Minha quarta observação diz respeito a culta e bela descrição que Leher faz acerca da Universidade. Há passagens que reputo poéticas, tais como esta: “O engajamento de um docente ou de um técnico e administrativo à vida universitária e à educação básica é uma opção política e de amor à humanidade. Necessariamente integral, apaixonada, concentrada, pois assim exigem os processos de pesquisa, extensão e de ensino e aprendizagem”.
Infelizmente, Leher não inclui na sua descrição o “lado B” da coisa toda. Dito de outra forma, este ideal resenhado por Leher é muito, mas muito distante da vida real. Leher sabe disto, tanto é assim que reclama (corretamente) contra a reforma da previdência realizada em 2003 e contra os resultados do “acordo” de 2012. Mas porque sua descrição é tão distante da realidade?
Sejam quais forem os motivos, penso que neste ponto reside parte da explicação para boa parte da crescente desconexão entre a diretoria do Andes e a maior parte de nossa categoria. Desconexão, é bom dizer, que atinge também setores da oposição.
O fato é que, pelos supracitados e por muitos outros motivos, a Universidade de hoje não é a descrita por Leher. Motivo pelo qual se impõe uma, pelo menos, atualização da política do Andes. Mas a atual diretoria, como as anteriores, resiste bravamente a isso.

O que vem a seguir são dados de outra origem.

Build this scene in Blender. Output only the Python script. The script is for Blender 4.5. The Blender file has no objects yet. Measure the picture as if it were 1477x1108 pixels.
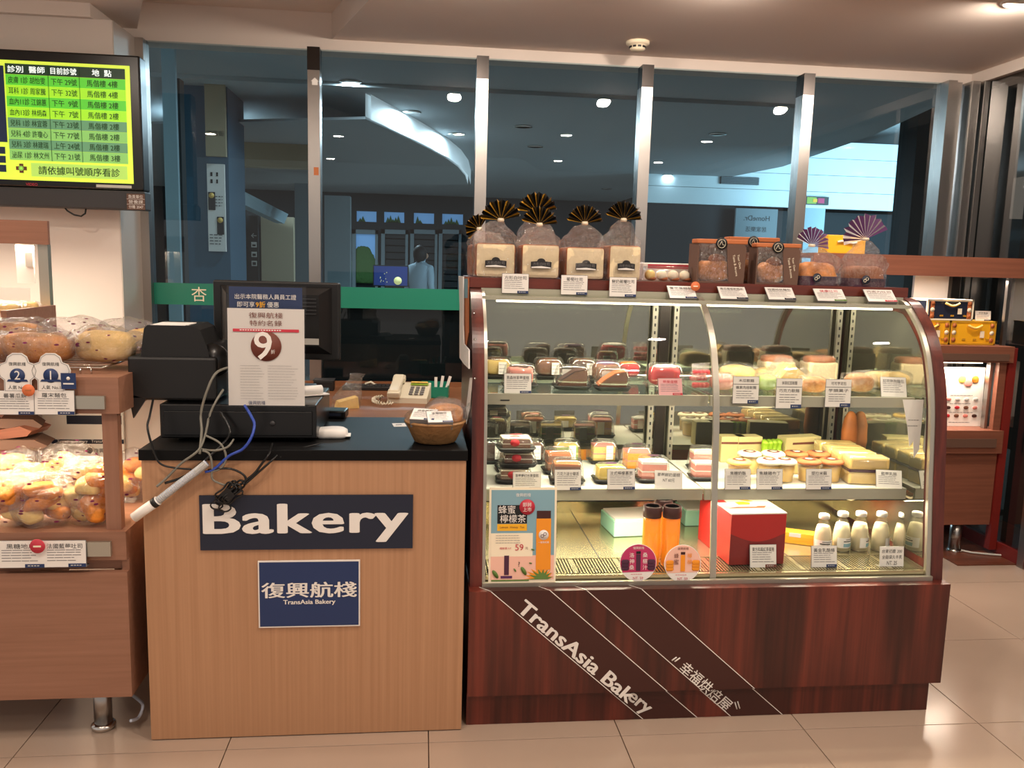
import bpy, bmesh, math, random
from mathutils import Vector, Matrix, noise
PI = math.pi
S = bpy.context.scene
COL = S.collection
R_ = random.Random(7)

# ---------------------------------------------------------------- camera
FPX, YAW, PITCH, ROLL = 1205.2, .1098, .14, .0264
EYE = Vector((0, -2.4476, 1.4482))
_f = Vector((math.sin(YAW)*math.cos(PITCH), math.cos(YAW)*math.cos(PITCH), -math.sin(PITCH)))
_a = Vector((math.cos(YAW), -math.sin(YAW), 0)); _u = _a.cross(_f)
CR = _a*math.cos(ROLL) + _u*math.sin(ROLL); CU = -_a*math.sin(ROLL) + _u*math.cos(ROLL); CF = _f
cd = bpy.data.cameras.new('camera'); cam = bpy.data.objects.new('camera', cd); COL.objects.link(cam)
cd.sensor_width = 36; cd.sensor_fit = 'HORIZONTAL'; cd.lens = FPX/1477*36; cd.clip_start = .05; cd.clip_end = 200
m = Matrix((CR, CU, -CF)).transposed().to_4x4(); m.translation = EYE; cam.matrix_world = m
S.camera = cam

def P(px, py, x=None, y=None, z=None):
    """a measured picture point carried onto a real plane of the room"""
    r = CF + CR*((px-738.5)/FPX) - CU*((py-554)/FPX)
    if x is not None: t = (x-EYE.x)/r.x
    elif y is not None: t = (y-EYE.y)/r.y
    else: t = (z-EYE.z)/r.z
    return EYE + r*t

# ---------------------------------------------------------------- world, exposure
def C(r, g, b):
    f = lambda c: (c/255/12.92 if c <= 10 else ((c/255+.055)/1.055)**2.4)
    return (f(r), f(g), f(b), 1)
S.view_settings.view_transform = 'Standard'; S.view_settings.look = 'None'
S.view_settings.gamma = 1; S.view_settings.exposure = 0; S.view_settings.use_curve_mapping = False
w = bpy.data.worlds.new('world'); S.world = w; w.use_nodes = True
w.node_tree.nodes['Background'].inputs[0].default_value = (1, .90, .83, 1)
w.node_tree.nodes['Background'].inputs[1].default_value = .50
try:
    S.cycles.transparent_max_bounces = 24; S.cycles.max_bounces = 8; S.cycles.caustics_reflective = False; S.cycles.caustics_refractive = False
except Exception: pass

def area(name, loc, size, energy, col, rot=(0, 0, 0), sy=None, spread=None):
    l = bpy.data.lights.new(name, 'AREA'); l.energy = energy; l.color = col; l.size = size
    if sy: l.shape = 'RECTANGLE'; l.size_y = sy
    elif size <= .2: l.shape = 'DISK'
    if spread: l.spread = spread
    o = bpy.data.objects.new(name, l); COL.objects.link(o); o.location = loc; o.rotation_euler = rot
    return o
WARM = (1, .84, .70); CASE = (1, .89, .67); COOL = (.84, .94, 1)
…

Chega a ser tocante a devoção que a diretoria revela frente a certas “metodologias” e “cadernos” do passado.
Nessa perspectiva, a diretoria opta, muitas vezes, por estigmatizar a opinião de quem segue no Andes, segue na greve e teve 41% de votos na última eleição.
O próprio Leher, em seu texto, coloca várias vezes no mesmo saco os setores “agora parcialmente organizados na Proifes e em outras correntes internas ao ANDES-SN”.
De nossa parte, seguiremos fazendo o esforço de manter a greve e, ao mesmo tempo, pressionar o PT, para que incida no governo.
Mas não tem como não.perguntar: se estamos fazendo isso, por que somos postos no mesmo patamar dos pelegos? A quem interessa issso? Será que o “núcleo mais militante” que Leher acha que representa será capaz de vencer sozinho?
(Registre-se que, enquanto Leher nos coloca no mesmo patamar dos pelegos, dirigentes do Proifes nos chamam de jumentos a serviço do PSTU!)